Controlling climate is highly complex and global. As AI experts at the Johns Hopkins Institute for Assured Autonomy note, “climate change is one of the most difficult scientific problems that humans have ever faced. It’s a phenomenally complex system with an enormous number of variables… all shaped by a living planet that is constantly changing.” Slow moving bureaucrats can’t do it. In case you hadn’t guessed it by now, our only hope is the machine. “AI as a tool is uniquely positioned to help manage these complex issues, due to its capacity to gather, complete, and interpret large, complex datasets on emissions, climate impact, and more,” according to the Boston Consulting Group.

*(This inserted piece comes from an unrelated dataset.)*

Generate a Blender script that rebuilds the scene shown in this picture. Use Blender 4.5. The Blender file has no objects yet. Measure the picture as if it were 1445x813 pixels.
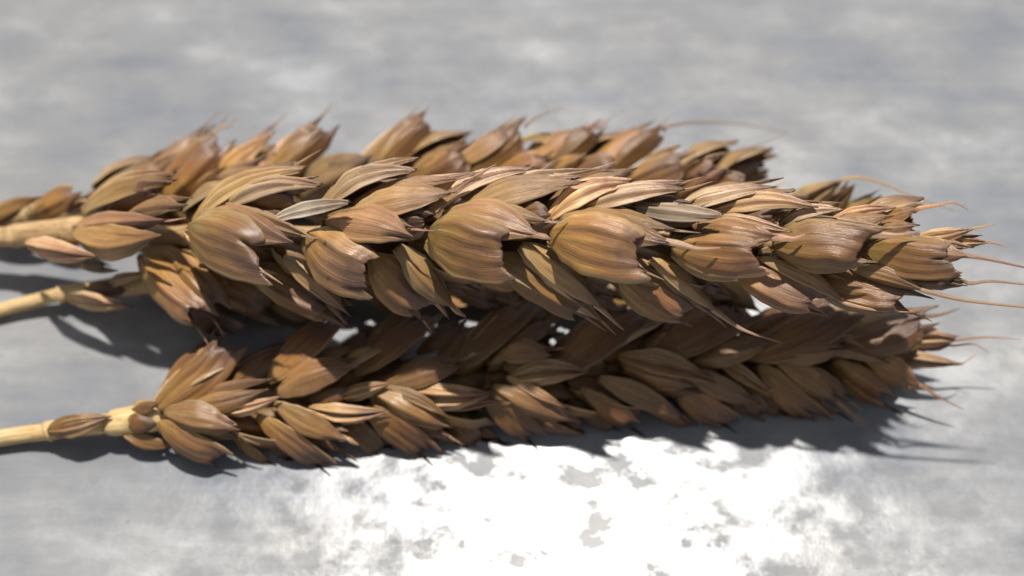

Google’s Deepmind has already made record progress in controlling the ever-shifting, pulsating plasma sun at the heart of fusion reactors, able to change the shape of the magnetic containment field to match its shapeshifting captive. Therefore it is argued the same approach would make it possible to control ever-changing the environment. Humans would be too slow, but: “AI would enable us to explore things that we wouldn’t explore otherwise, because we can take risks with this kind of control system we wouldn’t dare take otherwise,” he says. “If we are sure that we have a control system that can take us close to the limit but not beyond the limit, we can actually explore possibilities that wouldn’t otherwise be there for exploring.”

If one accepts the Green premises, the planet must be saved by interventions which of necessity must encompass all earth’s populations, land oceans and air. This means controlling millions of factors at a frequency likely exceeding the capacity of human control. The only existing control technology up to the task is artificial intelligence. Politicians like Rishi Sunak have ironically warned that AI is a danger like “climate change” without realizing the two are like horns of a dilemma. Buy into the Green Agenda and accept geoengineering and AI; reject AI and climate control becomes infeasible. They’re stuck but don’t realize it yet.